Heute geht der Strom auch in die andere Richtung. Wer italienische Vorfahren hat, kann die Staatsbürgerschaft beantragen. Das machen immer mehr. Zwar geht es Italien nicht unbedingt rosig und wer sich hier umhört, weiss, dass es für die Jugend kaum keine Jobs gibt. Doch besser als in Argentinien, wo die Wirtschaft seit bald 20 Jahren darbt, ist es wohl schon, auch wenn die Löhne in Italien unter Druck sind. Yanira erzählt von einer Freundin aus Argentinien, die drei Universitätsabschlüsse hat und auch nach Italien wollte. Sie hatte ein Jobangebot von einer Sprachschule – für 1300 Euro im Monat. Das war einfach zu wenig. Jetzt lebt sie in Amsterdam.

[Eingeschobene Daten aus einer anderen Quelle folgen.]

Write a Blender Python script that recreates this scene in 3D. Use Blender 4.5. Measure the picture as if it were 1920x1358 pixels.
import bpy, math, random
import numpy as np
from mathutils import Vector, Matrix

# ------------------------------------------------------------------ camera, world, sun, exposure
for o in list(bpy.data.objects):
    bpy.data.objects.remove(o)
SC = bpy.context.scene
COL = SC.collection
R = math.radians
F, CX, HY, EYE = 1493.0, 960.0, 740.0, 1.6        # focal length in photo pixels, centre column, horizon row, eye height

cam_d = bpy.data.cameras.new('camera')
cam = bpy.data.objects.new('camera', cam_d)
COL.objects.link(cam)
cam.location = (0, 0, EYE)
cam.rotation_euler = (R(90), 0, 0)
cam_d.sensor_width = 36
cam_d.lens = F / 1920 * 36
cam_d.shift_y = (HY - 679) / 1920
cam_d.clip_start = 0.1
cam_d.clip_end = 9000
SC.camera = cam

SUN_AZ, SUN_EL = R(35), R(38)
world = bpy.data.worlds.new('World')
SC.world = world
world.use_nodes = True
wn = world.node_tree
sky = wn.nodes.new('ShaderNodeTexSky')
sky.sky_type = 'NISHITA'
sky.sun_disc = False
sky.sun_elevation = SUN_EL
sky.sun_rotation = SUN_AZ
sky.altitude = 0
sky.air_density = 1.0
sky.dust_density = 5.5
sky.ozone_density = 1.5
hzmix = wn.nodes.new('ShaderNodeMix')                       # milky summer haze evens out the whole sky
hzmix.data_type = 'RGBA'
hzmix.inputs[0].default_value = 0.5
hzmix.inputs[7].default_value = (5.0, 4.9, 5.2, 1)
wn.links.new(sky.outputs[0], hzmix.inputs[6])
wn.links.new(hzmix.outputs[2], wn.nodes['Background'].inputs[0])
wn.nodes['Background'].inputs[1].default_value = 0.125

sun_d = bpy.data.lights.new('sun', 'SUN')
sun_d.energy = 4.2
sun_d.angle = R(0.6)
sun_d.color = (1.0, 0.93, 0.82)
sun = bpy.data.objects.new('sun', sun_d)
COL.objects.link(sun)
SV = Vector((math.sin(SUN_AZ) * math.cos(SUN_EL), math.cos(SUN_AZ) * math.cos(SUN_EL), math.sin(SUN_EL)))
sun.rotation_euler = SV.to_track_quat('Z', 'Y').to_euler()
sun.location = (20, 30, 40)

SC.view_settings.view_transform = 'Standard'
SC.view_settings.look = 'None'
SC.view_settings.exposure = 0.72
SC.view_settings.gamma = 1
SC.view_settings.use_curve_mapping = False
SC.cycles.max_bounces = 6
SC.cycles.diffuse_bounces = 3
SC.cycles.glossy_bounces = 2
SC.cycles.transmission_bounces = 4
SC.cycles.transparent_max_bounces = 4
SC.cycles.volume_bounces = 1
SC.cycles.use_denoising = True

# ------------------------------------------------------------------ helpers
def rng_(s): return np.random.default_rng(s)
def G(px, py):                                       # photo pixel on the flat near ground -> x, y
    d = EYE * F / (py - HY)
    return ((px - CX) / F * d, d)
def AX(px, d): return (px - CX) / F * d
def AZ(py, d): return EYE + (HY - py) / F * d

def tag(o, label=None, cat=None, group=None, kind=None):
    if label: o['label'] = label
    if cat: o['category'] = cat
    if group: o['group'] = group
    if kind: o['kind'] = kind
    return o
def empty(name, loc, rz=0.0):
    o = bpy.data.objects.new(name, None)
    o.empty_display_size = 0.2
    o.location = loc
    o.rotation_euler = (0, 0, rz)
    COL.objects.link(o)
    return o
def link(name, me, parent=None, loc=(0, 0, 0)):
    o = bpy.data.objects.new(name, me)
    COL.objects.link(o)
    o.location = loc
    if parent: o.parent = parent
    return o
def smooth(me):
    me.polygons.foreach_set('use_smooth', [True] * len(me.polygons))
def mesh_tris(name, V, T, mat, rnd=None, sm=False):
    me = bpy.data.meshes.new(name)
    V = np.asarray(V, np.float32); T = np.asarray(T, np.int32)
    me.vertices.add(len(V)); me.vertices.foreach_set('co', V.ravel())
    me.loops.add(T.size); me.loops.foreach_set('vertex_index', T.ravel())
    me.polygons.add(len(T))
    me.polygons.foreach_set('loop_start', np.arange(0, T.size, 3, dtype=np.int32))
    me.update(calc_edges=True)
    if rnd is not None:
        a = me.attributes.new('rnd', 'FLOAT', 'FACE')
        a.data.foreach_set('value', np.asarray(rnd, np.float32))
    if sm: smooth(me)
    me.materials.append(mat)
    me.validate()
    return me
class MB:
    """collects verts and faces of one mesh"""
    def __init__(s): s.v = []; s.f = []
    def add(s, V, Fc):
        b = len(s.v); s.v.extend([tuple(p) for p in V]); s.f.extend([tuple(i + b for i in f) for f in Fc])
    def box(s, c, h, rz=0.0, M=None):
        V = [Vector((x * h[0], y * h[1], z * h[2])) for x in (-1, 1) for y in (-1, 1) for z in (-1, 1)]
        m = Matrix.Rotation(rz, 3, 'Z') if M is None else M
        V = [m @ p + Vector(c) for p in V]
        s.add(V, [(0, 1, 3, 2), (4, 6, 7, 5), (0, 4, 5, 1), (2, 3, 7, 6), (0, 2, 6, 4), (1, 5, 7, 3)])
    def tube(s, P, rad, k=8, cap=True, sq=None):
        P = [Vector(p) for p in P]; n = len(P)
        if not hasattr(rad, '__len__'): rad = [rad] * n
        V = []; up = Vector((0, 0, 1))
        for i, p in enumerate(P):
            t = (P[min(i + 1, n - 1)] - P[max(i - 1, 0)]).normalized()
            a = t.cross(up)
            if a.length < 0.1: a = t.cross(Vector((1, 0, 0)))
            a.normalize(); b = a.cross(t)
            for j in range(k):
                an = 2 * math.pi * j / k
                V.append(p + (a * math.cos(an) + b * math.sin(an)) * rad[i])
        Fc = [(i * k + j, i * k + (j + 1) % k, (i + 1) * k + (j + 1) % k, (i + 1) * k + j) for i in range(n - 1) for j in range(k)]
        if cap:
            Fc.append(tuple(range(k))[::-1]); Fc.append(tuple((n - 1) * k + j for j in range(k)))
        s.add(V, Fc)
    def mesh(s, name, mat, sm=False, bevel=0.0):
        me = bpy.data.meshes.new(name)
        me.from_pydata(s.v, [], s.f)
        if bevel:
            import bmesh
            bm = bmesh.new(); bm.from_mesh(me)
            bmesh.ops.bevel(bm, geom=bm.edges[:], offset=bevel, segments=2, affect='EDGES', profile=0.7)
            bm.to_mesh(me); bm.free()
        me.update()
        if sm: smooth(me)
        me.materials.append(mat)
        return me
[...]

Was sie nicht mag an Rom? Die Busse. Das sei eine Zumutung mit dem öffentlichen Transport hier und in die hoffnungslos überfüllte U-Bahn musste man sie am Anfang reinschieben. Ach ja und die Bürokratie sei ein Albtraum. “Sie wurde hier erfunden glaube ich”, scherzt sie. Doch nach einer Weile merkt man wie der Hase läuft und dass es nur drauf ankommt, die richtigen Leute zu kennen. Plötzlich gehe alles wie von alleine. Eine richtige Römerin.